Not even sure your motherboard is OK. Consider known good motherboard to test this drive on again.

Note, edit initial post to keep on zero reply list.
As it turns out, you're very close to the mark. I learned a bit from this ordeal.

I finally decided to erase the partitions on the disk (in Windows, where I could see them all). When I started the process, I deleted Drive H, which is a 1TB + partition, but I got back no unallocated space. I deleted the next one with the same outcome. It wasn't apparent for a few more drives, but things were screwed up in Windows, too! When the drive was finally emptied, it reported approx 800GB just like linux!

So now, Windows and Linux are finally agreeing. I did more reading. The USB caddy that I was trying to read the 3TB drive in was a USB2.0 drive and I guess that wouldn't let the pc know the true size of the drive. I put the drive back into the pc into the SATA cables where it used to live. Things were back to normal. I wiped the drive clean and reinstalled all of the data successfully.

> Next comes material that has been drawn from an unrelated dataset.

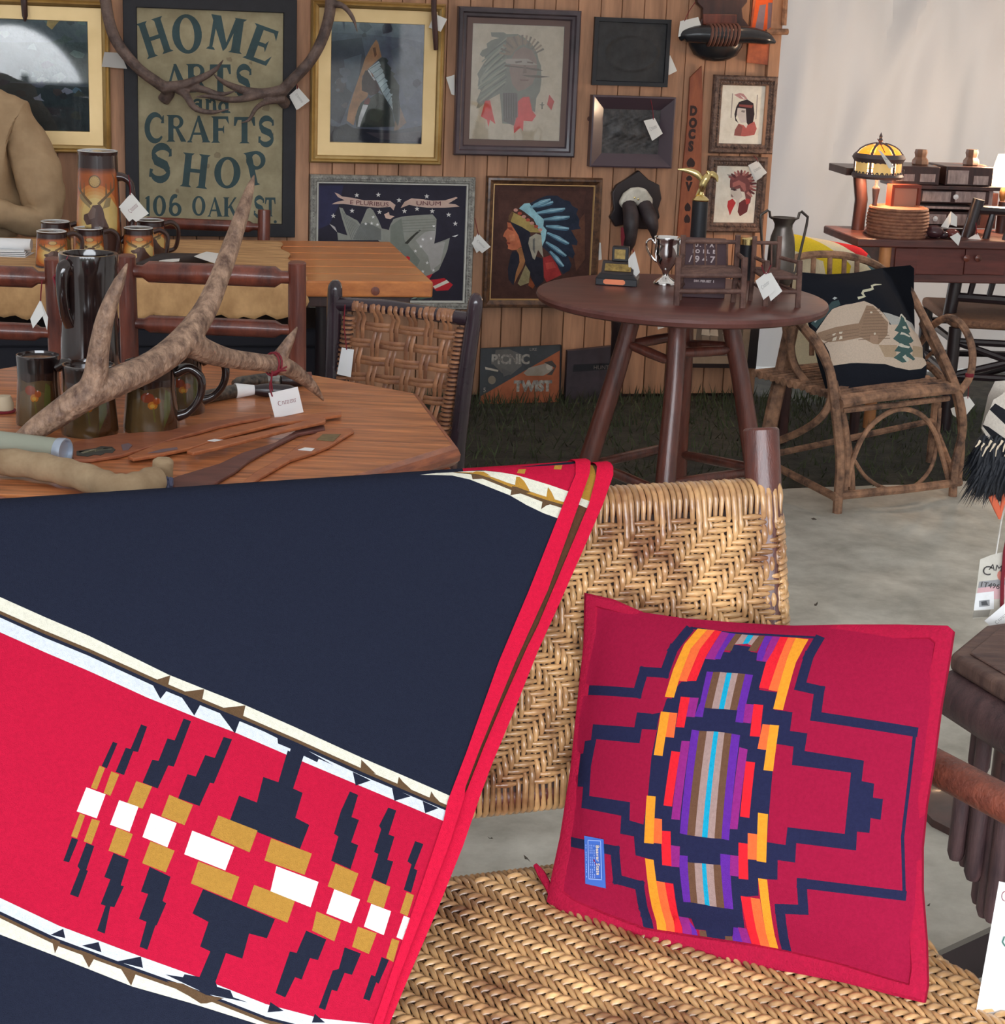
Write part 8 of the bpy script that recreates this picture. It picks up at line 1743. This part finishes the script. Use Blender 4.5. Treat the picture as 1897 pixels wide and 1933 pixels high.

I have ordered a USB caddy that has USB3.0 capability and I've ordered a USB3.0 card for the pc to try to fix the situation. It seems to me that this should work as I have a MyBook that is 6TB hooked into this pc and it seems to be working fine.

Many thanks to Linux for pointing out there was a problem!

But since I've made this blunder, I must ask the forum: will a new USB3.0 enclosure with a USB3.0 card in the pc allow me to access this data only drive without further problems?